▶ **Given task**
Quote from the first line below through the line that contains "floor is z=-H", both included, and leave the pictures out.

▶ **Source data**
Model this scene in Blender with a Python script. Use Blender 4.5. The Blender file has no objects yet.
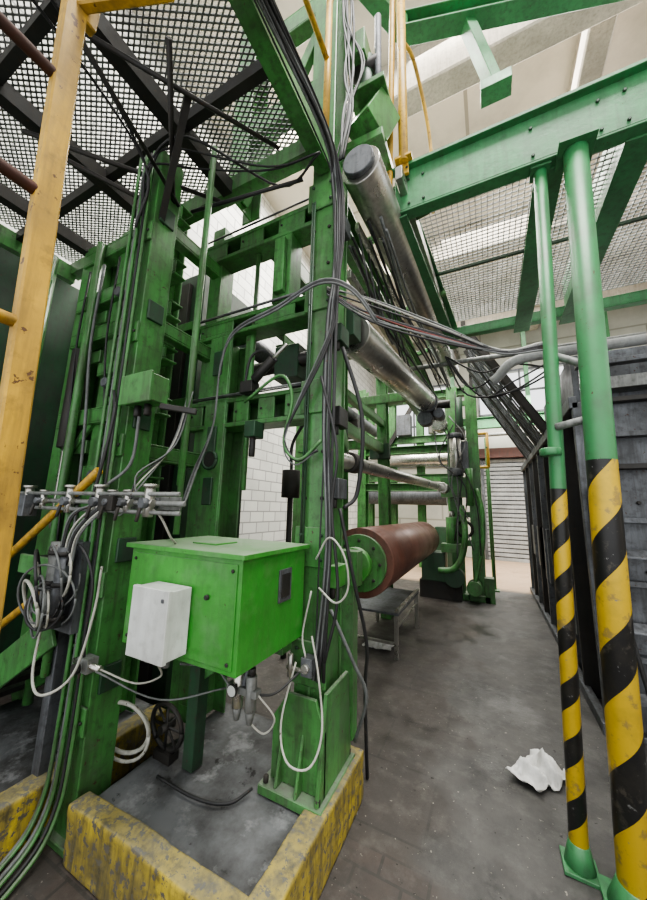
import bpy, bmesh, math, random
from mathutils import Vector, Matrix, noise
random.seed(7)
H = 1.5   # eye height: all z values below are relative to eye level, floor is z=-H

# ---------------------------------------------------------------- materials
def newmat(name):
    m = bpy.data.materials.new(name); m.use_nodes = True
    nt = m.node_tree
    return m, nt, nt.nodes["Principled BSDF"]
def N(nt, t, **k):
    n = nt.nodes.new(t)
    for a, b in k.items():
        setattr(n, a, b)
    return n
def M(nt, op, a, b=0.0):
    n = N(nt, 'ShaderNodeMath', operation=op)
    for i, v in enumerate((a, b)):
        if isinstance(v, bpy.types.NodeSocket): nt.links.new(v, n.inputs[i])
        else: n.inputs[i].default_value = v
    return n.outputs[0]
def MR(nt, v, lo, hi, a=0.0, b=1.0):
    r = N(nt, 'ShaderNodeMapRange'); r.inputs[1].default_value = lo; r.inputs[2].default_value = hi
    r.inputs[3].default_value = a; r.inputs[4].default_value = b
    nt.links.new(v, r.inputs[0]); return r.outputs[0]
def noise_ramp(nt, scale, lo, hi, detail=6, stretch=None, src='Object'):
    tc = N(nt, 'ShaderNodeTexCoord'); mp = N(nt, 'ShaderNodeMapping')
    nt.links.new(tc.outputs[src], mp.inputs[0])
    if stretch: mp.inputs['Scale'].default_value = stretch
    n = N(nt, 'ShaderNodeTexNoise'); n.inputs['Scale'].default_value = scale; n.inputs['Detail'].default_value = detail
    n.inputs['Roughness'].default_value = .65
    nt.links.new(mp.outputs[0], n.inputs['Vector'])
    return MR(nt, n.outputs[0], lo, hi)
def mix(nt, f, a, b):
    m = N(nt, 'ShaderNodeMix', data_type='RGBA')
    for i, v in ((0, f), (6, a), (7, b)):
        if isinstance(v, bpy.types.NodeSocket): nt.links.new(v, m.inputs[i])
        elif i == 0: m.inputs[0].default_value = v
        else: m.inputs[i].default_value = (*v, 1)
    return m.outputs[2]
def bump(nt, p, h, s, d=.01):
    b = N(nt, 'ShaderNodeBump'); b.inputs['Strength'].default_value = s; b.inputs['Distance'].default_value = d
    nt.links.new(h, b.inputs['Height']); nt.links.new(b.outputs[0], p.inputs['Normal'])
def paint(name, col, dirt=(.05, .05, .045), amt=.5, rough=.42, metal=0.0, chip=(.07, .04, .028), chipat=.66, dust=.0, dustcol=(.24, .245, .22)):
    m, nt, p = newmat(name)
    a = M(nt, 'MULTIPLY', noise_ramp(nt, 3.0, .42, .72), amt)
    s = M(nt, 'MULTIPLY', noise_ramp(nt, 9.0, .45, .7, stretch=(3, 3, .3)), amt)
    f = M(nt, 'MULTIPLY', noise_ramp(nt, 22.0, .52, .68), amt * .7)
    c = noise_ramp(nt, 34.0, chipat, chipat + .02, detail=4)
    light = tuple(min(1, x * 1.15 + .012) for x in col); dark = tuple(x * .72 for x in col)
    base = mix(nt, noise_ramp(nt, 1.3, .35, .65), light, dark)
    x = mix(nt, a, base, dirt); x = mix(nt, s, x, tuple(v * .8 for v in dirt)); x = mix(nt, f, x, tuple(v * .6 for v in dirt))
    x = mix(nt, c, x, chip)
    if dust:
        g = N(nt, 'ShaderNodeNewGeometry'); sp = N(nt, 'ShaderNodeSeparateXYZ'); nt.links.new(g.outputs['Normal'], sp.inputs[0])
        d = M(nt, 'MULTIPLY', MR(nt, sp.outputs[2], .5, .95), M(nt, 'ADD', M(nt, 'MULTIPLY', noise_ramp(nt, 7, .3, .62), .5 * dust), .4 * dust))
        # faint dust film on the vertical faces
        d = M(nt, 'MAXIMUM', d, M(nt, 'MULTIPLY', noise_ramp(nt, 5, .5, .75), .3 * dust))
        x = mix(nt, d, x, dustcol)
        nt.links.new(M(nt, 'ADD', M(nt, 'MULTIPLY', d, .5), rough), p.inputs['Roughness'])
    else:
        nt.links.new(M(nt, 'ADD', M(nt, 'MULTIPLY', a, .4), rough), p.inputs['Roughness'])
    nt.links.new(x, p.inputs['Base Color'])
    p.inputs['Metallic'].default_value = metal
    bump(nt, p, noise_ramp(nt, 25, 0, 1), .3, .004)
    return m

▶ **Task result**
Model this scene in Blender with a Python script. Use Blender 4.5. The Blender file has no objects yet.
import bpy, bmesh, math, random
from mathutils import Vector, Matrix, noise
random.seed(7)
H = 1.5   # eye height: all z values below are relative to eye level, floor is z=-H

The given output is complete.